Sao Paulo, Brazil -- A fire swept through a popular nightclub in southern Brazil early Sunday, killing at least 245 people, state media reported, citing police. The death toll was expected to climb as firefighters continued to pull bodies from the Kiss nightclub in Santa Maria, said Col. Adilomar Silva, the regional coordinator of civil defense.
Most of those killed appeared to have died of smoke inhalation, Silva said. Hundreds are believed to have been injured, though an exact count was not immediately available. Many people were trampled in the panic to leave the club, one security guard tell us The fire started "from out of nowhere" on a stage at the club and quickly spread to the ceiling, witness Jairo Vieira told Band News.
Smoke billowed outside the front of the building as the stench of fire filled the air, said Max Muller, who was riding by on his motorbike when he saw the blaze.
Muller recorded video of a chaotic scene outside the club, which showed emergency crews tending to victims and dazed clubgoers standing in the street.
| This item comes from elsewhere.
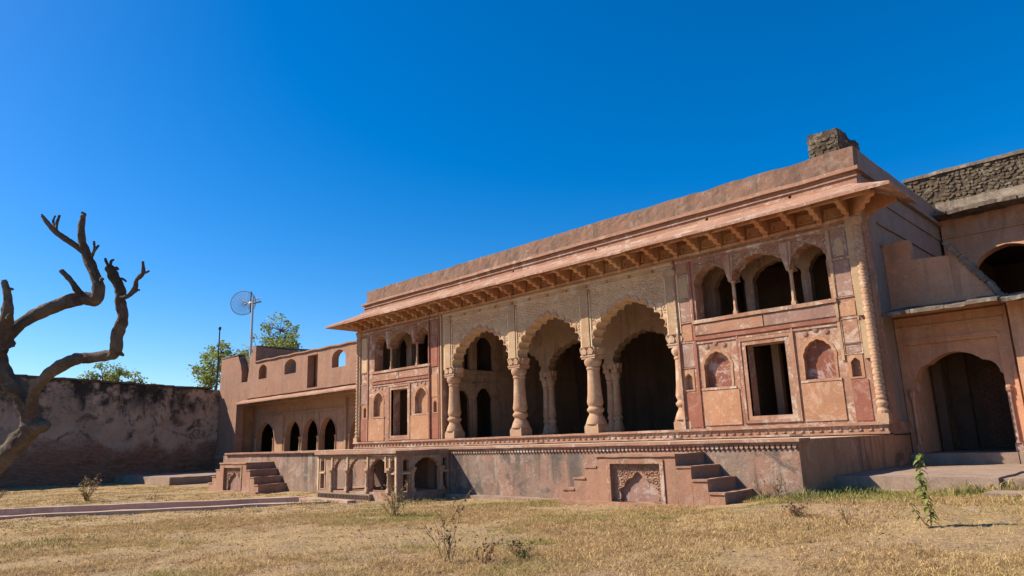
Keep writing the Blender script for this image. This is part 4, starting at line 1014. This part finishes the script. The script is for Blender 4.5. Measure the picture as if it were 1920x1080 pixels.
# grass: one mesh of single bent blades, thick near the camera
def grass(n, name, rmin, rmax, hmin, hmax, wid, seed, tuft=1):
    g = np.random.default_rng(seed)
    th = g.uniform(-YAW-.72, -YAW+.72, n*3); r = np.sqrt(g.uniform(rmin**2, rmax**2, n*3))
    x = -np.sin(th)*r; y = np.cos(th)*r
    d = fbm(x, y, .45, 71, 5); d2 = fbm(x, y, 2.2, 77, 3); d3 = fbm(x, y, .16, 79, 3)
    lush = np.clip((y-12.2)/3, 0, 1)*np.clip((x+15)/8, 0, 1)
    k_ = n//14; ci = g.integers(0, k_, n*3); cl = g.random(n*3) < .62
    x = np.where(cl, x[ci]+g.normal(0, .045, n*3)*(1+r[ci]*.03), x); y = np.where(cl, y[ci]+g.normal(0, .055, n*3)*(1+r[ci]*.03), y); r = np.hypot(x, y)
    cseed = np.where(cl, (ci*0.61803) % 1, g.random(n*3))
    d = fbm(x, y, .45, 71, 5); d2 = fbm(x, y, 2.2, 77, 3); d3 = fbm(x, y, .16, 79, 3); lush = np.clip((y-12.2)/3, 0, 1)*np.clip((x+15)/8, 0, 1)
    keep = (g.random(n*3) < np.clip((d-.46)*5.5+(d2-.5)*2.4+.40+(d3-.5)*1.6+lush*.6, .10, 1)) & ~on_excluded(x, y) & (x > -52)
    x = x[keep][:n]; y = y[keep][:n]; d = d[keep][:n]; d2 = d2[keep][:n]; lush = lush[keep][:n]; cseed = cseed[keep][:n]; m = len(x)
    z = ground_z(x, y)+(fbm(x, y, .35, 3)-.5)*.12*(y < 15)+(fbm(x, y, 1.4, 9)-.5)*.05*(y < 15.2)-.005
    h = g.uniform(hmin, hmax, m)*(.5+d*.8)*(1+lush*.25)*(.5+cseed*.8); w_ = wid*g.uniform(.6, 1.3, m)*(1+r[keep][:n]*.02)
    a = g.uniform(0, 2*PI, m); la = g.uniform(0, 2*PI, m); lean = g.uniform(.3, 2.4, m)*h
    ca, sa = np.cos(a)*w_/2, np.sin(a)*w_/2; lx, ly = np.cos(la)*lean, np.sin(la)*lean
    V = np.empty((m, 5, 3)); 
    V[:, 0] = np.stack([x-ca, y-sa, z], 1); V[:, 1] = np.stack([x+ca, y+sa, z], 1)
    V[:, 2] = np.stack([x+ca*.7+lx*.4, y+sa*.7+ly*.4, z+h*.62], 1); V[:, 3] = np.stack([x-ca*.7+lx*.4, y-sa*.7+ly*.4, z+h*.62], 1)
    V[:, 4] = np.stack([x+lx, y+ly, z+h*np.clip(1-lean/h*.25, .5, 1)], 1)
    me = bpy.data.meshes.new(name); me.vertices.add(m*5); me.vertices.foreach_set('co', V.astype(np.float32).ravel())
    b = np.arange(m)[:, None]*5
    loops = np.concatenate([b+np.array([0, 1, 2, 3]), b+np.array([3, 2, 4])], 1).ravel()
    me.loops.add(m*7); me.loops.foreach_set('vertex_index', loops.astype(np.int32))
    me.polygons.add(m*2); st = (np.arange(m)[:, None]*7+np.array([0, 4])).ravel(); me.polygons.foreach_set('loop_start', st.astype(np.int32))
    me.update(calc_edges=True)
    straw = np.array([.62, .43, .19]); straw2 = np.array([.54, .36, .17]); green = np.array([.34, .30, .09]); brown = np.array([.32, .20, .105])
    u = g.random((m, 1)); gf = np.clip((fbm(x, y, .6, 91, 4)-.54)*4.5+.02+lush*.6+(cseed-.6)*.8, 0, 1)[:, None]
    c = straw*u+straw2*(1-u); c = np.where((g.random((m, 1)) < .12) | (cseed[:, None] < .14), brown, c); c = c*(1-gf)+green*(.7+u*.6)*gf
    c *= g.uniform(.6, 1.2, (m, 1))*(.62+.6*((cseed*7.31) % 1))[:, None]
    cols = np.ones((m, 7, 4), np.float32); cols[:, :, :3] = c[:, None, :]
    at = me.color_attributes.new('tint', 'FLOAT_COLOR', 'CORNER'); at.data.foreach_set('color', cols.ravel())
    return obj(name, me, M['grass'], kind='stuff')
tag(grass(330000, 'dry_grass', 6.5, 20, .025, .085, .006, 5), 'short straw-yellow dry grass patchily covering the courtyard')
tag(grass(150000, 'dry_grass', 19, 52, .025, .07, .014, 6), 'sparse dry yellow grass in the farther part of the courtyard')

def clump(name, label, cat, x, y, n, rad, hgt, cols, wid=.02, group=None, seed=0, zoff=0., base=None, curl=1.):
    """tuft of long arching blades"""
    R = random.Random(seed); V = []; F = []; C = []
    z0 = (gh(x, y) if base is None else base)-.01
    for k in range(n):
        rr = rad*math.sqrt(R.random()); a = R.uniform(0, 2*PI); px, py = x+rr*math.cos(a), y+rr*math.sin(a)
        z = (gh(px, py) if base is None else base)-.01
        h = hgt*R.uniform(.45, 1.1)*(1.1-.5*rr/rad); la = R.uniform(0, 2*PI); ln = h*R.uniform(.15, .95)*curl; wa = R.uniform(0, PI); w2 = wid*R.uniform(.5, 1.2)/2
        cx, sx = math.cos(wa)*w2, math.sin(wa)*w2; b = len(V)
        V += [(px-cx, py-sx, z), (px+cx, py+sx, z), (px+cx*.8+ln*.35*math.cos(la), py+sx*.8+ln*.35*math.sin(la), z+h*.65), (px-cx*.8+ln*.35*math.cos(la), py-sx*.8+ln*.35*math.sin(la), z+h*.65), (px+ln*math.cos(la), py+ln*math.sin(la), z+h*.95)]
        F += [(b, b+1, b+2, b+3), (b+3, b+2, b+4)]; c = R.choice(cols); q = R.uniform(.75, 1.2); C += [tuple(v*q for v in c)]*2
    o = tinted(name, V, F, C, 'grass'); 
    return tag(o, label, cat, group, 'stuff')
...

Bodies lay on the ground beside ambulances.
Friends who were inside the club told him that many struggled to find the exits in the dark. Muller, who was not inside the club Sunday morning but has been there twice before, said there were no exit signs over the doors. It is rare to see such signs in Brazilian clubs.
Video from the scene showed firefighters shooting streams of water at the club and shirtless men trying to break down a wall with axes.
Hours later, families and friends searching for information were outside a nearby sporting complex, where bodies were taken for identification, the state-run Agencia Brasil reported.
Brazilian President Dilma Rousseff became teary-eyed as she spoke of the tragedy to reporters in Chile, where she has been attending a regional summit. Rousseff said she was heading to Santa Maria later Sunday.
"The Brazilian people are the ones who need me today," she said. "I want to tell the people of Santa Maria in this time of sadness that we are all together."
The fire started at about 2 a.m. after the acoustic insulation in the Kiss nightclub caught fire, Silva said.
There was a pyrotechnics show going on inside the club when the fire started. Authorities stopped short of blaming it for the blaze, saying the cause was still under investigation.
The incident called to mind a 2003 nightclub fire in Rhode Island where pyrotechnics used by the heavy metal band Great White ignited a blaze that killed more than 90 people.
Pyrotechnics were also involved in a 2004 night club fire in Argentina that killed 194 people and a 2009 explosion at a night club in Russia that left more than 100 dead.
The Kiss nightclub is popular with young people in Santa Maria, drawing between 2,000 and 3,000 people a night on the weekends.
The blaze broke out during a weekend when students were celebrating the end of summer. Students at many Brazilian universities return to school on Monday.
Santa Maria is home to the Federal University of Santa Maria as well as a number of other private universities and colleges.